Derrière cette création, il y a d’abord eu le travail de Joseph Chicha, alors directeur du Département des sciences de gestion pour faire accepter en 1976 cet axe de recherche à l’Université du Québec à Trois-Rivières, puis les travaux de Michel Marchesnay et la création de l’Équipe de recherche sur la firme et l’industrie à l’Université de Montpellier I et, finalement, la collaboration de Robert Wtterwulghe de l’Université catholique de Louvain et ses contacts avec l’éditeur bruxellois De Boeck qui acceptait de produire les premiers numéros. Sur le premier conseil scientifique, on trouvait entre autres Ingolf Bamberger, Michel Capet, André Cibert, Laurent Creton, Yvon Gasse, Gérard Hirigoyen, Henri Le Marois, Henry Mahé de Boislandelle, Bernard Martory, Robert Paturel, Henri Pleitner, Jean Robidoux, Bertrand Saporta, Suzanne Savey, Jean-Marie Toulouse ou Sabine Urban, soit à peu près tous les chercheurs connus dans le milieu francophone qui travaillaient plus ou moins systématiquement dans ce domaine.

Nous lancions par la suite l’Association internationale de recherche en entrepreneuriat et PME (AIREPME) en 1996 lors du IIIe Congrès international francophone en entrepreneuriat et PME (CIFEPME), tenu à Trois-Rivières à l’occasion du vingtième anniversaire du Groupe de recherche sur les PME. Cette association devait nous aider non seulement à consolider les échanges entre les congrès, mais également à stimuler l’envoi de manuscrits à la revue par de nouveaux auteurs ainsi que le recrutement de nouveaux évaluateurs.

Mais vingt ans, c’est aussi le début de la maturité avec un financement relativement assuré, des auteurs en quantité et plus de 400 abonnements, dont plus de 150 institutionnels pour les bibliothèques universitaires.

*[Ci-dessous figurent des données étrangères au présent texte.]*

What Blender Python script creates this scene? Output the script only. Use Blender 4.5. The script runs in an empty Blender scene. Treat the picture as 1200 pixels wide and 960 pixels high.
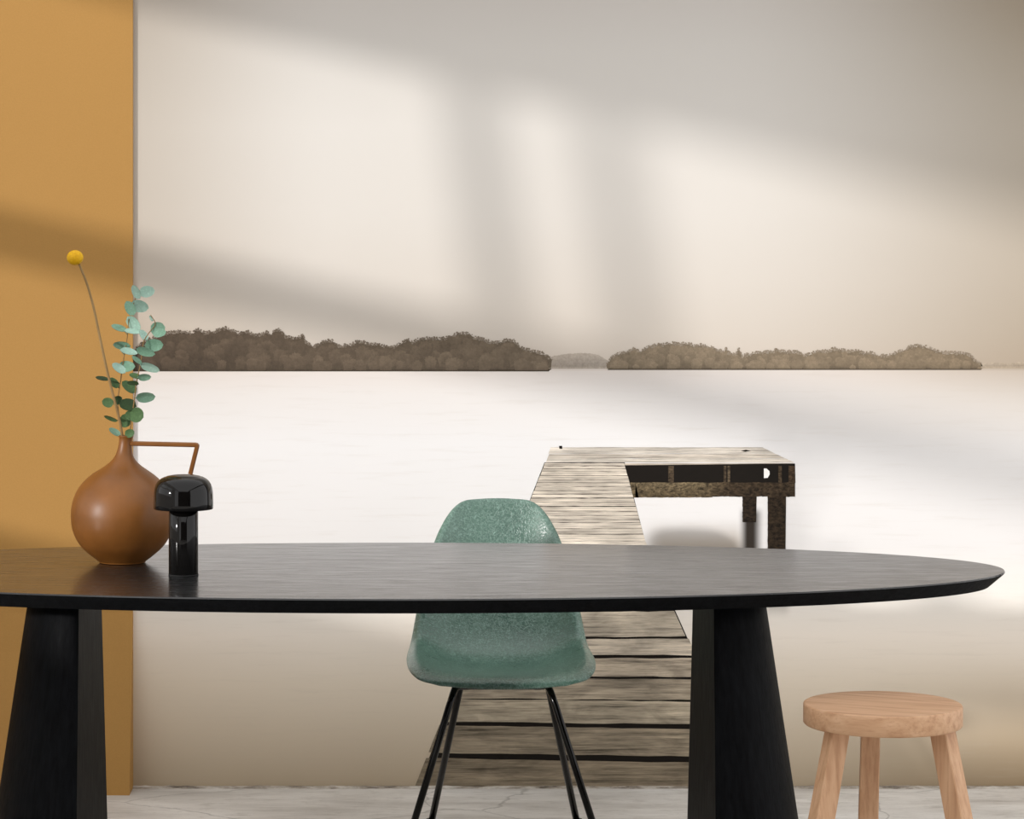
import bpy, bmesh, math, random
from mathutils import Vector, Matrix, noise as mnoise

C = bpy.context.scene.collection
SC = bpy.context.scene
PI = math.pi
random.seed(7)

# ------------------------------------------------------------------ camera, world, sun, exposure
F = 3450.0           # focal length in pixels of the 1200 px wide frame
PX0, PY0 = 480.0, 251.0   # vanishing point of the level camera
CAMY, CAMZ = -7.7, 1.5

cam_d = bpy.data.cameras.new('camera')
cam = bpy.data.objects.new('camera', cam_d); C.objects.link(cam)
cam.location = (0, CAMY, CAMZ)
cam.rotation_euler = (PI / 2, 0, 0)
cam_d.sensor_width = 36.0
cam_d.lens = F / 1200 * 36.0
cam_d.shift_x = (600 - PX0) / 1200
cam_d.shift_y = -(480 - PY0) / 1200
cam_d.clip_start = 0.05
SC.camera = cam

SC.view_settings.view_transform = 'Standard'
SC.view_settings.look = 'None'
SC.view_settings.gamma = 1
SC.view_settings.use_curve_mapping = False
SC.view_settings.exposure = 0.10

world = bpy.data.worlds.new('world'); SC.world = world
world.use_nodes = True
bg = world.node_tree.nodes['Background']
bg.inputs[0].default_value = (1.0, 0.99, 0.988, 1)
bg.inputs[1].default_value = 1.2

sun_dir = Vector((1.0, 0.80, -0.235)).normalized()
sun_d = bpy.data.lights.new('sun', 'SUN')
sun = bpy.data.objects.new('sun', sun_d); C.objects.link(sun)
sun.location = (-6, -5, 3)
sun.rotation_euler = sun_dir.to_track_quat('-Z', 'Y').to_euler()
sun_d.energy = 2.25
sun_d.angle = math.radians(2.3)
sun_d.color = (1.0, 0.97, 0.945)


# ------------------------------------------------------------------ helpers
def W(px, py, Z):
    """a point seen at pixel (px, py) at distance Z from the camera plane"""
    return Vector(((px - PX0) / F * Z, Z + CAMY, CAMZ - (py - PY0) / F * Z))


def lin(c):
    out = []
    for v in c:
        v /= 255.0
        out.append(v / 12.92 if v <= 0.04045 else ((v + 0.055) / 1.055) ** 2.4)
    return out


def rgba(c, k=1.0):
    l = lin(c)
    return (l[0] * k, l[1] * k, l[2] * k, 1.0)


def tag(o, label=None, cat=None, group=None, kind=None):
    if label: o['label'] = label
    if cat: o['category'] = cat
    if group: o['group'] = group
    if kind: o['kind'] = kind
    return o


def obj(name, bm, m, parent=None, smooth=False, recalc=True):
    me = bpy.data.meshes.new(name)
    if recalc:
        bmesh.ops.recalc_face_normals(bm, faces=bm.faces[:])
    bm.to_mesh(me); bm.free()
    o = bpy.data.objects.new(name, me); C.objects.link(o)
    if m: me.materials.append(m)
    if smooth:
        for p in me.polygons: p.use_smooth = True
    if parent: 
        o.parent = parent
        o.matrix_parent_inverse = parent.matrix_basis.inverted()
    return o


def empty(name, loc, label, cat, group=None):
    o = bpy.data.objects.new(name, None); C.objects.link(o)
    o.location = loc
    o.empty_display_size = 0.05
    return tag(o, label, cat, group)


def box(bm, x0, x1, y0, y1, z0, z1):
    v = [bm.verts.new((x, y, z)) for z in (z0, z1) for y in (y0, y1) for x in (x0, x1)]
    for f in ((0, 1, 3, 2), (4, 6, 7, 5), (0, 4, 5, 1), (2, 3, 7, 6), (0, 2, 6, 4), (1, 5, 7, 3)):
        bm.faces.new([v[i] for i in f])


def loft(bm, rings, cap0=True, cap1=True, closed=True):
    vr = [[bm.verts.new(p) for p in r] for r in rings]
    n = len(vr[0])
    for a, b in zip(vr, vr[1:]):
        for i in range(n if closed else n - 1):
            j = (i + 1) % n
            bm.faces.new((a[i], a[j], b[j], b[i]))
    if cap0: bm.faces.new(vr[0][::-1])
    if cap1: bm.faces.new(vr[-1])
    return vr


def lathe(bm, prof, cx, cy, n=64, cap0=True, cap1=True):
    rings = [[(cx + r * math.cos(2 * PI * i / n), cy + r * math.sin(2 * PI * i / n), z) for i in range(n)] for r, z in prof]
    loft(bm, rings, cap0, cap1)


def catmull(pts, n=8):
    pts = [Vector(p) for p in pts]
    out = []
    for i in range(len(pts) - 1):
        p0 = pts[i - 1] if i > 0 else pts[i] * 2 - pts[i + 1]
        p1, p2 = pts[i], pts[i + 1]
        p3 = pts[i + 2] if i + 2 < len(pts) else p2 * 2 - p1
        for k in range(n):
            t = k / n
            out.append(0.5 * ((2 * p1) + (p2 - p0) * t + (2 * p0 - 5 * p1 + 4 * p2 - p3) * t * t + (3 * p1 - p0 - 3 * p2 + p3) * t ** 3))
    out.append(pts[-1])
    return out


def round_path(pts, r, n=6):
    """a polyline with its corners rounded"""
    pts = [Vector(p) for p in pts]
    out = [pts[0]]
    for a, b, c in zip(pts, pts[1:], pts[2:]):
        d1 = min(r, (a - b).length * .48); d2 = min(r, (c - b).length * .48)
        p, q = b + (a - b).normalized() * d1, b + (c - b).normalized() * d2
        for k in range(n + 1):
            t = k / n
            out.append(p * (1 - t) ** 2 + b * 2 * t * (1 - t) + q * t * t)
    out.append(pts[-1])
    return out


def tube(bm, pts, r, n=12, r2=None):
    pts = [Vector(p) for p in pts]
    up = Vector((0.13, 0.31, 0.94)).normalized()
    rings = []
    N = len(pts)
    for i, p in enumerate(pts):
        t = (pts[min(i + 1, N - 1)] - pts[max(i - 1, 0)]).normalized()
        u = t.cross(up)
        if u.length < 1e-3: u = t.cross(Vector((1, 0, 0)))
        u.normalize()
        w = t.cross(u).normalized()
        up = u.cross(t).normalized() if False else up
        rr = r if r2 is None else r + (r2 - r) * i / (N - 1)
        rings.append([p + (u * math.cos(2 * PI * k / n) + w * math.sin(2 * PI * k / n)) * rr for k in range(n)])
    loft(bm, rings)


# ------------------------------------------------------------------ node helpers
class NT:
    def __init__(self, name):
        self.m = bpy.data.materials.new(name)
        self.m.use_nodes = True
        self.t = self.m.node_tree
        self.b = self.t.nodes['Principled BSDF']

    def n(self, typ, **kw):
        nd = self.t.nodes.new(typ)
        for k, v in kw.items(): setattr(nd, k, v)
        return nd

    def link(self, a, b): self.t.links.new(a, b)

    def put(self, s, v):
        if isinstance(v, bpy.types.NodeSocket): self.link(v, s)
        else: s.default_value = v

    def math(self, op, a, b=0.0, c=None, clamp=False):
        nd = self.n('ShaderNodeMath', operation=op, use_clamp=clamp)
        self.put(nd.inputs[0], a); self.put(nd.inputs[1], b)
        if c is not None: self.put(nd.inputs[2], c)
        return nd.outputs[0]

    def smooth(self, v, a, b, lo=0.0, hi=1.0):
        nd = self.n('ShaderNodeMapRange', interpolation_type='SMOOTHSTEP')
        self.put(nd.inputs[0], v)
        nd.inputs[1].default_value = a; nd.inputs[2].default_value = b
        nd.inputs[3].default_value = lo; nd.inputs[4].default_value = hi
        return nd.outputs[0]

    def coords(self, scale=(1, 1, 1), rot=(0, 0, 0), kind='Object'):
        tc = self.n('ShaderNodeTexCoord')
        src = tc.outputs[kind]
        if any(rot):
            mr = self.n('ShaderNodeMapping'); mr.inputs['Rotation'].default_value = rot
            self.link(src, mr.inputs[0]); src = mr.outputs[0]
        mp = self.n('ShaderNodeMapping')
        mp.inputs['Scale'].default_value = scale
        self.link(src, mp.inputs[0])
        return mp.outputs[0]

    def noise(self, vec, scale, detail=4.0, rough=.55, dist=0.0):
        nd = self.n('ShaderNodeTexNoise')
        self.link(vec, nd.inputs['Vector'])
        nd.inputs['Scale'].default_value = scale
        nd.inputs['Detail'].default_value = detail
        nd.inputs['Roughness'].default_value = rough
        nd.inputs['Distortion'].default_value = dist
        return nd.outputs['Fac']

    def ramp(self, fac, stops, interp='LINEAR'):
        nd = self.n('ShaderNodeValToRGB')
        cr = nd.color_ramp; cr.interpolation = interp
        while len(cr.elements) < len(stops): cr.elements.new(0.5)
        for e, (p, c) in zip(cr.elements, stops):
            e.position = p; e.color = c if len(c) == 4 else (*c, 1)
        self.put(nd.inputs[0], fac)
        return nd.outputs[0]

    def mix(self, fac, a, b, mode='MIX'):
        nd = self.n('ShaderNodeMix', data_type='RGBA', blend_type=mode)
        self.put(nd.inputs[0], fac); self.put(nd.inputs[6], a); self.put(nd.inputs[7], b)
        return nd.outputs[2]

    def bump(self, h, strength=.2, dist=.01):
        nd = self.n('ShaderNodeBump')
        nd.inputs['Strength'].default_value = strength
        nd.inputs['Distance'].default_value = dist
        self.link(h, nd.inputs['Height'])
        self.link(nd.outputs[0], self.b.inputs['Normal'])

    def set(self, base=None, rough=None, metal=None, spec=None, coat=None):
        if base is not None: self.put(self.b.inputs['Base Color'], base)
        if rough is not None: self.put(self.b.inputs['Roughness'], rough)
        if metal is not None: self.put(self.b.inputs['Metallic'], metal)
        if spec is not None: self.put(self.b.inputs['Specular IOR Level'], spec)
        if coat is not None: self.put(self.b.inputs['Coat Weight'], coat)
        return self.m


def g(v): return (v, v, v, 1)


# ------------------------------------------------------------------ materials
def mat_ochre():
    n = NT('ochre_paint')
    v = n.coords()
    c = n.mix(n.noise(v, 260, 2), rgba((166, 125, 67)), rgba((180, 137, 76)))
    c = n.mix(n.math('MULTIPLY', n.noise(v, 3, 3), .35), c, rgba((168, 125, 68)))
    n.bump(n.noise(v, 320, 2), .12, .002)
    return n.set(c, .75, spec=.25)


def mat_plain_wall():
    n = NT('white_plaster')
    v = n.coords()
    c = n.mix(n.noise(v, 6, 4), (.72, .70, .67, 1), (.78, .76, .73, 1))
    return n.set(c, .85, spec=.2)


def mat_floor():
    n = NT('grey_concrete')
    v = n.coords()
    v2 = n.coords((1, 3.2, 1))
    a = n.noise(v2, 2.2, 7, .62, .4)
    b = n.noise(v2, 13, 6, .65, .3)
    c = n.ramp(a, [(.3, rgba((176, 171, 165))), (.5, rgba((208, 204, 198))), (.72, rgba((230, 227, 222)))])
    c = n.mix(n.math('MULTIPLY', n.smooth(b, .50, .72), .5), c, rgba((152, 146, 138)))
    c = n.mix(n.math('MULTIPLY', n.smooth(n.noise(v2, 60, 3, .7), .56, .75), .35), c, rgba((120, 114, 108)))
    vo = n.n('ShaderNodeTexVoronoi', feature='DISTANCE_TO_EDGE')
    nd = n.n('ShaderNodeMix', data_type='VECTOR')
    nz = n.n('ShaderNodeTexNoise'); nz.inputs['Scale'].default_value = 3; nz.inputs['Detail'].default_value = 6
    n.link(v, nz.inputs['Vector'])
    nd.inputs[0].default_value = .18
    n.link(v, nd.inputs[4]); n.link(nz.outputs['Color'], nd.inputs[5])
    n.link(nd.outputs[1], vo.inputs['Vector']); vo.inputs['Scale'].default_value = 1.6
    crack = n.smooth(vo.outputs['Distance'], .0, .006, 1, 0)
    c = n.mix(n.math('MULTIPLY', crack, .4), c, rgba((95, 90, 84)))
    n.bump(b, .25, .004)
    return n.set(c, n.ramp(a, [(.3, g(.45)), (.7, g(.65))]), spec=.35)


def mat_cement():
    n = NT('crumbling_cement')
    v = n.coords()
    c = n.ramp(n.noise(n.coords((.3, 1, 1)), 45, 6, .75), [(.32, rgba((70, 60, 50))), (.48, rgba((160, 150, 138))), (.7, rgba((222, 217, 208)))])
    n.bump(n.noise(v, 90, 4), .5, .006)
    return n.set(c, .9, spec=.2)


KP = 0.86   # most printed colours are given as they look in full window light


def pc(c): return rgba(c, KP)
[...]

Et cette maturité s’est réalisée en même temps que les travaux de l’OCDE sur l’entrepreneuriat et les PME auxquels nous avons été associés dès 1989 et conséquemment à la Charte de Bologne « sur les politiques à l’égard des PME » adoptée le 15 juin 2000 par 47 pays, à la déclaration ministérielle d’Istanbul du 3-5 juin 2004 sur « la promotion de la croissance de PME innovantes et compétitives sur le plan international » et, finalement, aux principes d’action adoptés à Brasilia pour le financement des PME et de l’entrepreneuriat les 27-30 mars 2006.

Toutefois, cette maturité, comme pour la fin de l’adolescence, n’est pas encore complétée. La concurrence est grande entre les revues et l’évolution de la science reste toujours imprévisible. Souhaitons-nous, à l’aube de la prochaine décennie de notre histoire, une plus grande assurance, mais aussi des défis pour continuer d’assumer notre rôle d’allumeur de réverbères, comme dans le Petit Prince, dans cette tâche toujours difficile et toujours à recommencer. Et c’est dans cet esprit qu’a été lancé, lors du IXe CIFEPME à Louvain-la-Neuve en Belgique, un cédérom qui regroupe tous les articles publiés dans la Revue internationale PME de 1988 à 2007.

Enfin, nous osons espérer par ailleurs que le présent numéro de la revue poursuit cette quête d’excellence en recherche francophone sur les PME et l’entrepreneuriat.